What changed
RBI revised the pricing of credit for NBFC-MFIs, effective from the quarter starting April 1, 2014. The new rule requires NBFC-MFIs to charge the lower of: (i) cost of funds plus margin as per earlier circulars, or (ii) 2.75 times the average base rate of the five largest commercial banks. The average base rate will be announced by RBI on the last working day of each quarter.
What it means for you
NBFC-MFIs must now cap their lending rates using a dual formula, ensuring rates are not excessive. This directly limits interest income and may compress margins for lenders with higher funding costs.
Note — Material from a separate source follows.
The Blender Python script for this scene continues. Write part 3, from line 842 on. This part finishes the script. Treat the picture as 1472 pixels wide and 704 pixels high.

Banks and NBFC-MFIs need to recalibrate pricing models and monitor quarterly base rate announcements from RBI.
What you must do
- Calculate your current lending rates against both the cost-plus-margin formula and the new 2.75x base rate cap.
- Prepare to adopt the lower of the two rates from April 1, 2014.
- Track RBI's quarterly announcement of the average base rate of the five largest banks.
- Update loan pricing systems and product documentation to reflect the new cap.
- Train credit and compliance teams on the revised pricing framework.
Who it affects
All NBFC-MFIs, Banks lending to or partnering with NBFC-MFIs, Microfinance borrowers, RBI supervision and compliance teams
How is the new interest rate cap calculated?
The cap is the lower of: (i) your cost of funds plus margin as per earlier RBI circulars, or (ii) 2.75 times the average base rate of the five largest commercial banks. RBI will announce that average base rate quarterly.
When does this change take effect?
The new pricing rule applies from the quarter starting April 1, 2014. RBI will announce the first average base rate on March 31, 2014.
What if my current rate is already below the cap?
You must still ensure your rate does not exceed the lower of the two caps. If your rate is already below both, no change is needed, but you must document compliance.